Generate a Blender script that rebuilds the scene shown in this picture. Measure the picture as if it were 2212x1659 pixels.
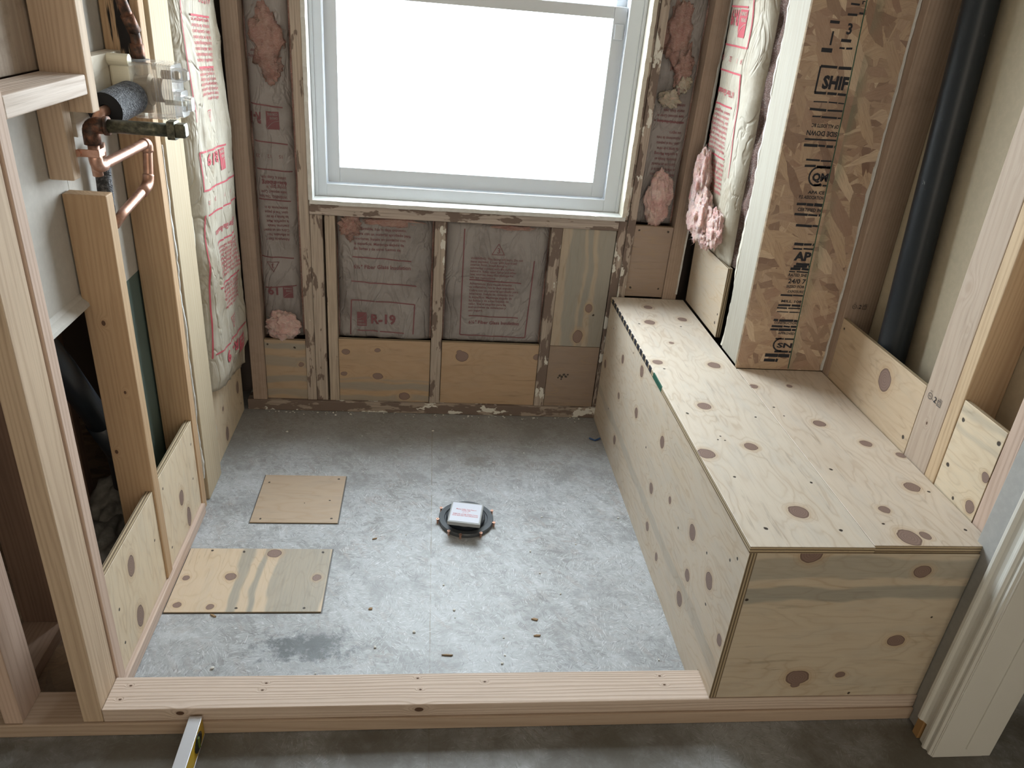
import bpy, bmesh, math, random
from mathutils import Vector, Matrix, noise as mn

# ------------------------------------------------------------------ scene, camera, light
sc = bpy.context.scene
for o in list(bpy.data.objects):
    bpy.data.objects.remove(o)
COL = sc.collection

RIGHT = (0.9930111, -0.0870960, 0.0796443)
DOWN = (0.0303854, -0.4634153, -0.8856201)
FWD = (0.1140423, 0.8818507, -0.4575301)
cam_d = bpy.data.cameras.new('camera')
cam_d.sensor_fit = 'HORIZONTAL'
cam_d.sensor_width = 36.0
cam_d.lens = 36.0 * 1643.65 / 2212.0
cam_d.clip_start = 0.02
cam = bpy.data.objects.new('camera', cam_d)
COL.objects.link(cam)
m = Matrix.Identity(4)
for i in range(3):
    m[i][0] = RIGHT[i]
    m[i][1] = -DOWN[i]
    m[i][2] = -FWD[i]
m[2][3] = 1.55
cam.matrix_world = m
sc.camera = cam

vs = sc.view_settings
sc.display_settings.display_device = 'sRGB'
vs.view_transform = 'Standard'
vs.look = 'None'
vs.gamma = 1.0
vs.use_curve_mapping = False
sc.cycles.max_bounces = 8
sc.cycles.diffuse_bounces = 5
sc.cycles.glossy_bounces = 3
sc.cycles.transmission_bounces = 4
vs.exposure = 0.45

world = bpy.data.worlds.new('overcast_sky')
sc.world = world
world.use_nodes = True
wn = world.node_tree.nodes
wl = world.node_tree.links
wn.clear()
w_out = wn.new('ShaderNodeOutputWorld')
w_bg = wn.new('ShaderNodeBackground')
w_tc = wn.new('ShaderNodeTexCoord')
w_sp = wn.new('ShaderNodeSeparateXYZ')
w_rp = wn.new('ShaderNodeValToRGB')
w_mr = wn.new('ShaderNodeMapRange')
w_mr.inputs['From Min'].default_value = -1.0
wl.new(w_tc.outputs['Generated'], w_sp.inputs[0])
wl.new(w_sp.outputs['Z'], w_mr.inputs['Value'])
wl.new(w_mr.outputs[0], w_rp.inputs[0])
e = w_rp.color_ramp.elements
e[0].position = 0.30
e[0].color = (0.30, 0.31, 0.30, 1)
e[1].position = 0.60
e[1].color = (0.84, 0.94, 1.0, 1)
wl.new(w_rp.outputs[0], w_bg.inputs[0])
w_bg.inputs[1].default_value = 19.0
wl.new(w_bg.outputs[0], w_out.inputs[0])


def area(name, loc, rot, sx, sy, power, color, portal=False):
    d = bpy.data.lights.new(name, 'AREA')
    d.shape = 'RECTANGLE'
    d.size = sx
    d.size_y = sy
    d.energy = power
    d.color = color
    o = bpy.data.objects.new(name, d)
    COL.objects.link(o)
    o.location = loc
    o.rotation_euler = rot
    if portal:
        d.cycles.is_portal = True
    return o


# the window opening guides the sky light; an unseen lamp behind the camera is added as fill for the back wall
area('window_portal', (0.145, 2.93, 1.475), (-math.pi / 2, 0, 0), 1.12, 1.27, 1.0, (1, 1, 1), True)
area('rear_fill', (0.3, -2.15, 1.45), (math.pi / 2, 0, 0), 1.6, 1.3, 20.0, (1.0, 0.87, 0.70))


# ------------------------------------------------------------------ helpers: objects
ORIG = {}                                   # world position of each object's origin


def tag(o, label=None, cat=None, group=None, kind=None):
    if label:
        o['label'] = label
    if cat:
        o['category'] = cat
    if group:
        o['group'] = group
    if kind:
        o['kind'] = kind
    return o


def empty(name, loc, label=None, cat=None, group=None, kind=None):
    o = bpy.data.objects.new(name, None)
    COL.objects.link(o)
    o.location = loc
    o.empty_display_size = 0.05
    ORIG[o.name] = Vector(loc)
    return tag(o, label, cat, group, kind)


def build(name, bm, mats, parent=None, origin=None, label=None, cat=None, group=None, kind=None, smooth=False):
    """links a bmesh given in world coordinates as one object whose origin is its own base (or its thing's)"""
    if parent is not None:
        L = ORIG[parent.name]
    elif origin is not None:
        L = Vector(origin)
    else:
        xs = [v.co.x for v in bm.verts]
        ys = [v.co.y for v in bm.verts]
        zs = [v.co.z for v in bm.verts]
        L = Vector(((min(xs) + max(xs)) / 2, (min(ys) + max(ys)) / 2, min(zs)))
    bmesh.ops.translate(bm, verts=bm.verts, vec=-L)
    me = bpy.data.meshes.new(name)
    bm.to_mesh(me)
    bm.free()
    if not isinstance(mats, (list, tuple)):
        mats = [mats]
    for mt in mats:
        me.materials.append(mt)
    if smooth:
        for p in me.polygons:
            p.use_smooth = True
    o = bpy.data.objects.new(name, me)
    COL.objects.link(o)
    if parent is not None:
        o.parent = parent
        if parent.type == 'MESH':
            o.location = (0, 0, 0)
    else:
        o.location = L
    ORIG[o.name] = L
    return tag(o, label, cat, group, kind)


def box(bm, x0, x1, y0, y1, z0, z1, mat=0, bev=0.0, seg=2):
    vs_ = [bm.verts.new(c) for c in ((x0, y0, z0), (x1, y0, z0), (x1, y1, z0), (x0, y1, z0),
                                      (x0, y0, z1), (x1, y0, z1), (x1, y1, z1), (x0, y1, z1))]
    fs = [bm.faces.new([vs_[i] for i in q]) for q in ((3, 2, 1, 0), (4, 5, 6, 7), (0, 1, 5, 4), (1, 2, 6, 5), (2, 3, 7, 6), (3, 0, 4, 7))]
    for f in fs:
        f.material_index = mat
    if bev > 0:
        es = list({ed for f in fs for ed in f.edges})
        r = bmesh.ops.bevel(bm, geom=es, offset=bev, segments=seg, affect='EDGES', profile=0.5)
        for f in r['faces']:
            f.material_index = mat
    return bm


def newbox(*a, **k):
    return box(bmesh.new(), *a, **k)


def prism(bm, pts, axis, a0, a1, mat=0):
    """extrudes a closed outline along an axis; pts are the other two coordinates in x,y,z order"""
    def P(p, t):
        if axis == 'x':
            return (t, p[0], p[1])
        if axis == 'y':
            return (p[0], t, p[1])
        return (p[0], p[1], t)
    A = [bm.verts.new(P(p, a0)) for p in pts]
    B = [bm.verts.new(P(p, a1)) for p in pts]
    fs = [bm.faces.new(A), bm.faces.new(B[::-1])]
    n = len(pts)
    for i in range(n):
        fs.append(bm.faces.new((A[i], B[i], B[(i + 1) % n], A[(i + 1) % n])))
    for f in fs:
        f.material_index = mat
    bmesh.ops.recalc_face_normals(bm, faces=fs)
    return bm


def tube(bm, pts, r, seg=18, mat=0, caps=True):
    pts = [Vector(p) for p in pts]
    n = len(pts)
    rs = r if isinstance(r, (list, tuple)) else [r] * n
    rings = []
    up = None
    for i, p in enumerate(pts):
        if i == 0:
            t = pts[1] - p
        elif i == n - 1:
            t = p - pts[i - 1]
        else:
            t = (pts[i + 1] - p).normalized() + (p - pts[i - 1]).normalized()
        t.normalize()
        if up is None:
            up = t.orthogonal().normalized()
        else:
            up = (up - t * up.dot(t)).normalized()
        s = t.cross(up)
        rings.append([bm.verts.new(p + (up * math.cos(2 * math.pi * k / seg) + s * math.sin(2 * math.pi * k / seg)) * rs[i]) for k in range(seg)])
    fs = []
    for a, b in zip(rings, rings[1:]):
        for k in range(seg):
            fs.append(bm.faces.new((a[k], a[(k + 1) % seg], b[(k + 1) % seg], b[k])))
    if caps:
        fs.append(bm.faces.new(rings[0][::-1]))
        fs.append(bm.faces.new(rings[-1]))
    for f in fs:
        f.material_index = mat
    bmesh.ops.recalc_face_normals(bm, faces=fs)
    return bm


def arc(p0, corner, p1, r, n=6):
    """points of a rounded corner between two straight runs"""
    c = Vector(corner)
    a = (Vector(p0) - c).normalized()
    b = (Vector(p1) - c).normalized()
    out = []
    for i in range(n + 1):
        t = i / n
        out.append(c + a * r * (1 - t) ** 2 + b * r * t ** 2)
    return out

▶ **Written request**
From the first line of the material down to the line containing "COL = sc.collection", inclusive, return each line exactly, skipping any picture.

▶ **Response**
Generate a Blender script that rebuilds the scene shown in this picture. Measure the picture as if it were 2212x1659 pixels.
import bpy, bmesh, math, random
from mathutils import Vector, Matrix, noise as mn

# ------------------------------------------------------------------ scene, camera, light
sc = bpy.context.scene
for o in list(bpy.data.objects):
    bpy.data.objects.remove(o)
COL = sc.collection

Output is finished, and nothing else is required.